When paper portfolios move to live trading, transactions costs start to play a very important role. Novy-Marx and Velikov (2016) show that almost no factor, constructed as a long–short portfolio, with turnover exceeding 50% has any return left after accounting for transactions costs.3 Hou, Xue, and Zhang (2017) review 447 factors and show that 64% of them fail to deliver statistically significant alpha when the backtest excludes the illiquid micro-cap names (defined as the bottom 2% of the market by market cap). This finding differs from overfitting, but has a similar consequence: if the strategy cannot be implemented in the manner the backtest assumes, the live experience will likely fall far short of the backtest results, even if an uninvestable paper portfolio concurrently matches the backtest results.
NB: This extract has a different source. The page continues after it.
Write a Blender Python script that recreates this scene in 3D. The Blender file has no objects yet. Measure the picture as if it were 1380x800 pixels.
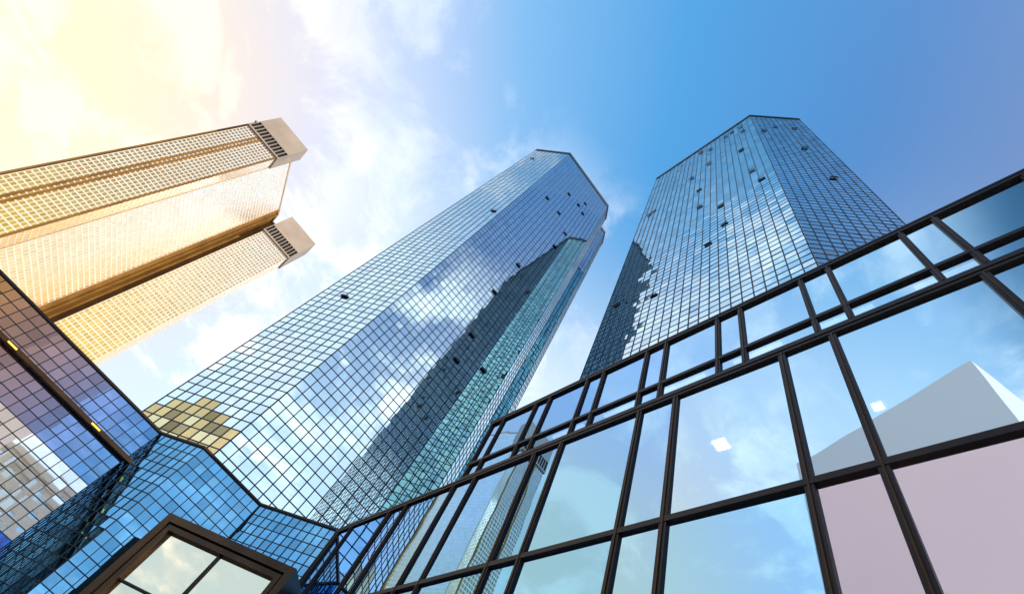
import bpy, math, random
from mathutils import Vector, Matrix
random.seed(7)
scene=bpy.context.scene
COL=scene.collection
E=1.6
# ------------------------------------------------------------------ camera
cam_d=bpy.data.cameras.new("camera"); cam=bpy.data.objects.new("camera",cam_d); COL.objects.link(cam)
u=Vector((270,355,-675)).normalized()
a=Vector((-914,-589,-675)).normalized(); a=(a-u*a.dot(u)).normalized()
x=a.cross(u)
R=Matrix((x,a,u))
cam.matrix_world=Matrix.Translation((0,0,E))@R.to_4x4()
cam_d.sensor_width=36; cam_d.lens=675/1380*36; cam_d.clip_end=6000; cam_d.clip_start=0.1
scene.camera=cam
scene.view_settings.view_transform='Standard'
scene.view_settings.look='None'; scene.view_settings.exposure=0
# ------------------------------------------------------------------ materials
def newmat(name):
    m=bpy.data.materials.new(name); m.use_nodes=True
    nt=m.node_tree; b=nt.nodes["Principled BSDF"]; return m,nt,b
def noise_mat(name,c1,c2,scale=1.0,rough=0.6,metal=0.0,bump=0.0,spec=.5):
    m,nt,b=newmat(name)
    tc=nt.nodes.new("ShaderNodeTexCoord"); n=nt.nodes.new("ShaderNodeTexNoise")
    n.inputs["Scale"].default_value=scale; n.inputs["Detail"].default_value=5
    r=nt.nodes.new("ShaderNodeValToRGB")
    r.color_ramp.elements[0].position=.35; r.color_ramp.elements[1].position=.68
    r.color_ramp.elements[0].color=(*c1,1); r.color_ramp.elements[1].color=(*c2,1)
    nt.links.new(tc.outputs["Object"],n.inputs["Vector"]); nt.links.new(n.outputs["Fac"],r.inputs["Fac"])
    nt.links.new(r.outputs["Color"],b.inputs["Base Color"])
    b.inputs["Roughness"].default_value=rough; b.inputs["Metallic"].default_value=metal
    b.inputs["Specular IOR Level"].default_value=spec
    if bump:
        bp=nt.nodes.new("ShaderNodeBump"); bp.inputs["Strength"].default_value=bump
        nt.links.new(n.outputs["Fac"],bp.inputs["Height"]); nt.links.new(bp.outputs["Normal"],b.inputs["Normal"])
    return m
def glass_mat(name,rough=0.015,wav=0.02,wscale=0.35,transp=0.0):
    m,nt,b=newmat(name)
    at=nt.nodes.new("ShaderNodeAttribute"); at.attribute_name="tint"
    nt.links.new(at.outputs["Color"],b.inputs["Base Color"])
    b.inputs["Metallic"].default_value=1.0; b.inputs["Roughness"].default_value=rough
    tc=nt.nodes.new("ShaderNodeTexCoord"); n=nt.nodes.new("ShaderNodeTexNoise")
    n.inputs["Scale"].default_value=wscale; n.inputs["Detail"].default_value=1
    bp=nt.nodes.new("ShaderNodeBump"); bp.inputs["Strength"].default_value=1; bp.inputs["Distance"].default_value=wav
    nt.links.new(tc.outputs["Object"],n.inputs["Vector"]); nt.links.new(n.outputs["Fac"],bp.inputs["Height"])
    nt.links.new(bp.outputs["Normal"],b.inputs["Normal"])
    if transp>0:
        out=nt.nodes["Material Output"]; mx=nt.nodes.new("ShaderNodeMixShader"); tr=nt.nodes.new("ShaderNodeBsdfTransparent")
        tr.inputs["Color"].default_value=(.85,.95,1,1)
        mx.inputs[0].default_value=transp
        nt.links.new(b.outputs[0],mx.inputs[1]); nt.links.new(tr.outputs[0],mx.inputs[2]); nt.links.new(mx.outputs[0],out.inputs[0])
    return m
def emis(name,c,s):
    m,nt,b=newmat(name); b.inputs["Base Color"].default_value=(*c,1)
    b.inputs["Emission Color"].default_value=(*c,1); b.inputs["Emission Strength"].default_value=s; return m
M_glass=glass_mat("tower mirror glass",0.02,0.008,0.25)
M_gglass=glass_mat("glow tinted glass",0.30,0.008,0.25)  # its pane tints carry painted sun glow
M_fglass=glass_mat("facade glass",0.005,0.0035,0.45,0.08)
M_bar=noise_mat("dark anodised mullion",(.005,.013,.024),(.010,.022,.036),.3,.4,.3)
M_bronze=noise_mat("dark bronze frame",(.010,.007,.008),(.024,.014,.012),.6,.45,.0,0,.3)
M_brz2=noise_mat("warm bronze frame",(.040,.022,.010),(.070,.040,.018),.6,.4,.3,0,.3)
M_core=noise_mat("dark core",(.006,.01,.014),(.012,.018,.022),.2,.7)
M_vent=noise_mat("dark teal window opening",(.010,.022,.035),(.015,.032,.05),.2,.4)
M_conc=noise_mat("warm concrete",(.38,.31,.26),(.48,.40,.34),.15,.8,0,.1)
M_conc2=noise_mat("pale window frame concrete",(.90,.75,.58),(.95,.85,.72),.1,.7)
M_brown=noise_mat("brown recess",(.20,.09,.012),(.30,.15,.022),.2,.7)
M_pale=noise_mat("pale render",(.90,.82,.93),(.96,.88,.95),.04,.8)
M_stone=noise_mat("pale stone",(.74,.70,.64),(.82,.79,.74),.2,.8)
M_white=noise_mat("ceiling white",(.68,.68,.68),(.76,.76,.75),.4,.8)
M_floor=noise_mat("interior wall",(.2,.2,.22),(.28,.27,.27),.4,.8)
M_ground=noise_mat("paving",(.18,.17,.16),(.26,.25,.24),.4,.85,0,.1)
M_asph=noise_mat("asphalt",(.04,.04,.042),(.06,.06,.06),3,.9,0,.2)
M_lamp=emis("ceiling lamp",(1,.90,.72),13)
M_yl=emis("ledge lamp",(1,.62,.10),1.3)
M_tube=emis("tube lamp",(.9,.95,1),3)
# ------------------------------------------------------------------ mesh helpers
def box(V,F,o,A,B,C):
    o=Vector(o);A=Vector(A);B=Vector(B);C=Vector(C);s=len(V)
    for p in (o,o+A,o+A+B,o+B,o+C,o+A+C,o+A+B+C,o+B+C): V.append(tuple(p))
    if A.cross(B).dot(C)<0: fs=[(0,1,2,3),(7,6,5,4),(4,5,1,0),(5,6,2,1),(6,7,3,2),(7,4,0,3)]
    else: fs=[(3,2,1,0),(4,5,6,7),(0,1,5,4),(1,2,6,5),(2,3,7,6),(3,0,4,7)]
    for f in fs: F.append(tuple(i+s for i in f))
def bx(V,F,x0,x1,y0,y1,z0,z1): box(V,F,(x0,y0,z0),(x1-x0,0,0),(0,y1-y0,0),(0,0,z1-z0))
def prism(V,F,pts,z0,z1):
    s=len(V);n=len(pts)
    for p in pts: V.append((p[0],p[1],z0))
    for p in pts: V.append((p[0],p[1],z1))
    for i in range(n):
        j=(i+1)%n; F.append((s+i,s+j,s+n+j,s+n+i))
    F.append(tuple(s+n+i for i in range(n))); F.append(tuple(s+i for i in reversed(range(n))))
def obj(name,V,F,mat,parent=None,cols=None):
    me=bpy.data.meshes.new(name); me.from_pydata(V,[],F)
    me.materials.append(mat)
    if cols is not None:
        ca=me.color_attributes.new("tint",'FLOAT_COLOR','CORNER')
        flat=[]
        for f,c in zip(F,cols): flat+=[c[0],c[1],c[2],1.0]*len(f)
        ca.data.foreach_set("color",flat)
    o=bpy.data.objects.new(name,me); COL.objects.link(o)
    if parent:
        o.parent=parent; o.matrix_parent_inverse=parent.matrix_world.inverted()
    return o
def thing(name,loc,label,cat,group=None):
    e=bpy.data.objects.new(name,None); e.location=loc; COL.objects.link(e)
    e.matrix_world=Matrix.Translation(loc)
    e["label"]=label; e["category"]=cat
    if group: e["group"]=group
    return e
def inset(pts,d):
    out=[];n=len(pts)
    for i in range(n):
        p=Vector(pts[i]);a=Vector(pts[i-1]);b=Vector(pts[(i+1)%n])
        d1=(p-a).normalized();d2=(b-p).normalized()
        n1=Vector((-d1.y,d1.x));n2=Vector((-d2.y,d2.x))
        k=(n1+n2)
        k=k/(max(.3,k.length_squared/2))
        q=p+k*d; out.append((q.x,q.y))
    return out
CAMP=Vector((0,0,E))
class Grid:
    def __init__(s): s.BV=[];s.BF=[];s.panes=[]
    def face(s,p0,p1,z0,z1,cw,rh,bw=.16,bh=.14,prou=.12,tilt=.5,tint=None,vis=0,part=True):
        p0=Vector((*p0,0));p1=Vector((*p1,0));L=(p1-p0).length;d=(p1-p0)/L;n=Vector((d.y,-d.x,0))
        nc=max(1,round(L/cw));cw=L/nc;nr=max(1,round((z1-z0)/rh));rh=(z1-z0)/nr
        for i in range(nc+1):
            w=bw; o=p0+d*(i*cw-w/2)+Vector((0,0,z0-.003*(i%2)))
            box(s.BV,s.BF,o-n*.08,d*w,n*(prou+.08),(0,0,z1-z0))
        for j in range(nr+1):
            o=p0+Vector((0,0,z0+j*rh-bh/2))
            box(s.BV,s.BF,o-n*.08+d*.01,d*(L-.02),n*(prou*.7+.08),(0,0,bh))
        for i in range(nc):
            for j in range(nr):
                c=p0+d*((i+.5)*cw)+Vector((0,0,z0+(j+.5)*rh))
                ta=math.radians(random.gauss(0,tilt)); tb=math.radians(random.gauss(0,tilt))
                hw=cw/2-.01;hh=rh/2-.01
                q=[]
                for sx,sz in((-1,-1),(1,-1),(1,1),(-1,1)):
                    q.append(tuple(c+d*(sx*hw)+Vector((0,0,sz*hh))+n*(math.tan(ta)*sx*hw+math.tan(tb)*sz*hh)))
                col=tint((i+.5)/nc,z0+(j+.5)*rh) if tint else (.5,.7,.85)
                facing=n.dot(CAMP-c)>0 and c.z>vis and part
                s.panes.append((q,col,(c-CAMP).length if facing else 1e9))
    def build(s,parent,mat_g,mat_b,pname="window_pane",bname="mullion_grid",maxp=100):
        if mat_b: obj(bname,s.BV,s.BF,mat_b,parent)
        ps=sorted(s.panes,key=lambda p:p[2])
        near=ps[:maxp];rest=ps[maxp:]
        for q,c,_ in near: obj(pname,q,[(0,1,2,3)],mat_g,parent,[c])
        if rest:
            V=[];F=[];C=[]
            for q,c,_ in rest:
                k=len(V);V+=q;F.append((k,k+1,k+2,k+3));C.append(c)
            o=obj(pname,V,F,mat_g,parent,C); o["kind"]="stuff"
def vary(c,v=.12):
    k=1+random.uniform(-v,v); g=random.uniform(-v,v)*.3
    return tuple(max(.01,min(.99,ch*k+g*.2)) for ch in c)
def lerp(a_,b_,f):
    f=max(0,min(1,f)); return tuple(a_[i]*(1-f)+b_[i]*f for i in range(3))
def open_window(parent,p0,p1,u,z,w=1.15,h=.95,out=.2):
    # awning sash: thin tilted leaf with the dark gap showing under it
    p0=Vector((*p0,0));p1=Vector((*p1,0));d=(p1-p0).normalized();n=Vector((d.y,-d.x,0))
    c=p0+(p1-p0)*u+Vector((0,0,z))+n*.08
    V=[];F=[]
    box(V,F,c-d*(w/2)-Vector((0,0,h/2)),d*w,n*.02,(0,0,h*.35))
    top=c+Vector((0,0,h*.1))+n*.05
    dirv=(Vector((0,0,-h*.6))+n*out)
    nn=d.cross(dirv).normalized()
    box(V,F,top-d*(w/2),d*w,dirv,nn*.03)
    obj("open_window",V,F,M_vent,parent)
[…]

Factors are not independent, a finding that is well documented. Yet investors often mistakenly attribute the backtest result to a particular factor when the observed performance is due to exposure (its loading or factor beta) to another factor. Further, the backtest of the candidate factor might look impressive if it begins when it has low valuation levels and ends when it has high valuation levels, a point made by both Fama and French (2002) and Arnott and Bernstein (2002). This surely impacts the forward-looking premium, as Arnott et al. (2016) argue.

In Exhibit 1, we report the return characteristics of the 15 factors most closely followed by investors over the period July 1963 through June 2018. Beyond the market excess return factor, we divide the factors into two groups. The first group comprises the 6 factors used in the most popular academic multi-factor models (value, size, operating profitability, investment, momentum, and low beta) and the second group includes another 8 popular factors (idiosyncratic volatility, short-term reversals, illiquidity, accruals, cash flow to price, earnings to price, long-term reversals, and net share issues). We also provide summary information for an additional 33 factors frequently examined in the literature.